Stated exercise.
Exclude the pictures and reproduce the remaining data exactly as written.

Supplied information.

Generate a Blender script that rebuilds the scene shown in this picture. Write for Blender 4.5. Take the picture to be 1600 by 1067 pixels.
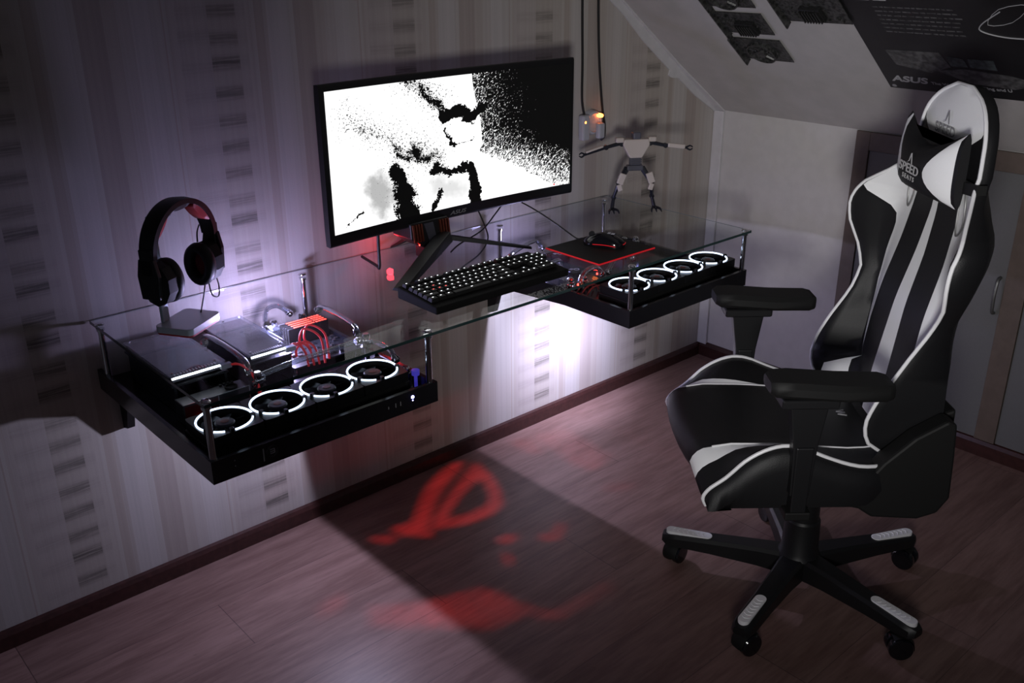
import bpy, bmesh, math, random
from mathutils import Vector, Matrix

random.seed(7)
for _o in list(bpy.data.objects):
    bpy.data.objects.remove(_o, do_unlink=True)
COL = bpy.context.scene.collection
SC = bpy.context.scene
PI = math.pi

# ------------------------------------------------------------------ camera
# origin: foot of the corner between the papered wall (y = 0) and the knee wall (x = 0)
cam_data = bpy.data.cameras.new('camera')
cam = bpy.data.objects.new('camera', cam_data)
COL.objects.link(cam)
cam_data.sensor_width = 36.0
cam_data.lens = 1493.84 / 1600 * 36.0
cam_data.clip_start = 0.05


def cam_rot(t, y, r):
    cy, sy = math.cos(y), math.sin(y)
    f = Vector((sy * math.cos(t), cy * math.cos(t), -math.sin(t)))
    rt = Vector((cy, -sy, 0))
    up = rt.cross(f)
    c, s = math.cos(r), math.sin(r)
    return c * rt + s * up, -s * rt + c * up, f


_r, _u, _f = cam_rot(math.radians(22.6218), math.radians(41.7218), math.radians(-0.342))
cam.matrix_world = Matrix(((_r.x, _u.x, -_f.x, -2.94188), (_r.y, _u.y, -_f.y, -2.16378),
                           (_r.z, _u.z, -_f.z, 1.54), (0, 0, 0, 1)))
SC.camera = cam

# ------------------------------------------------------------------ world, exposure, room light
SC.view_settings.view_transform = 'Standard'
SC.view_settings.look = 'None'
SC.view_settings.gamma = 1.0
SC.view_settings.use_curve_mapping = False
SC.view_settings.exposure = 0.0
world = bpy.data.worlds.new('world')
SC.world = world
world.use_nodes = True
world.node_tree.nodes['Background'].inputs[0].default_value = (0.72, 0.76, 0.92, 1)
world.node_tree.nodes['Background'].inputs[1].default_value = 0.042


def light(name, kind, loc, energy, color, size=0.1, size_y=None, target=None, spread=None, spot=None, blend=0.3):
    d = bpy.data.lights.new(name, kind)
    d.energy = energy
    d.color = color
    if kind == 'AREA':
        d.shape = 'RECTANGLE' if size_y else 'SQUARE'
        d.size = size
        if size_y:
            d.size_y = size_y
        if spread:
            d.spread = math.radians(spread)
    else:
        d.shadow_soft_size = size
        if kind == 'SPOT':
            d.spot_size = math.radians(spot)
            d.spot_blend = blend
    o = bpy.data.objects.new(name, d)
    COL.objects.link(o)
    o.location = loc
    if target is not None:
        o.rotation_euler = (Vector(target) - Vector(loc)).to_track_quat('-Z', 'Y').to_euler()
    return o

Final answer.
Generate a Blender script that rebuilds the scene shown in this picture. Write for Blender 4.5. Take the picture to be 1600 by 1067 pixels.
import bpy, bmesh, math, random
from mathutils import Vector, Matrix

random.seed(7)
for _o in list(bpy.data.objects):
    bpy.data.objects.remove(_o, do_unlink=True)
COL = bpy.context.scene.collection
SC = bpy.context.scene
PI = math.pi

# ------------------------------------------------------------------ camera
# origin: foot of the corner between the papered wall (y = 0) and the knee wall (x = 0)
cam_data = bpy.data.cameras.new('camera')
cam = bpy.data.objects.new('camera', cam_data)
COL.objects.link(cam)
cam_data.sensor_width = 36.0
cam_data.lens = 1493.84 / 1600 * 36.0
cam_data.clip_start = 0.05


def cam_rot(t, y, r):
    cy, sy = math.cos(y), math.sin(y)
    f = Vector((sy * math.cos(t), cy * math.cos(t), -math.sin(t)))
    rt = Vector((cy, -sy, 0))
    up = rt.cross(f)
    c, s = math.cos(r), math.sin(r)
    return c * rt + s * up, -s * rt + c * up, f


_r, _u, _f = cam_rot(math.radians(22.6218), math.radians(41.7218), math.radians(-0.342))
cam.matrix_world = Matrix(((_r.x, _u.x, -_f.x, -2.94188), (_r.y, _u.y, -_f.y, -2.16378),
                           (_r.z, _u.z, -_f.z, 1.54), (0, 0, 0, 1)))
SC.camera = cam

# ------------------------------------------------------------------ world, exposure, room light
SC.view_settings.view_transform = 'Standard'
SC.view_settings.look = 'None'
SC.view_settings.gamma = 1.0
SC.view_settings.use_curve_mapping = False
SC.view_settings.exposure = 0.0
world = bpy.data.worlds.new('world')
SC.world = world
world.use_nodes = True
world.node_tree.nodes['Background'].inputs[0].default_value = (0.72, 0.76, 0.92, 1)
world.node_tree.nodes['Background'].inputs[1].default_value = 0.042


def light(name, kind, loc, energy, color, size=0.1, size_y=None, target=None, spread=None, spot=None, blend=0.3):
    d = bpy.data.lights.new(name, kind)
    d.energy = energy
    d.color = color
    if kind == 'AREA':
        d.shape = 'RECTANGLE' if size_y else 'SQUARE'
        d.size = size
        if size_y:
            d.size_y = size_y
        if spread:
            d.spread = math.radians(spread)
    else:
        d.shadow_soft_size = size
        if kind == 'SPOT':
            d.spot_size = math.radians(spot)
            d.spot_blend = blend
    o = bpy.data.objects.new(name, d)
    COL.objects.link(o)
    o.location = loc
    if target is not None:
        o.rotation_euler = (Vector(target) - Vector(loc)).to_track_quat('-Z', 'Y').to_euler()
    return o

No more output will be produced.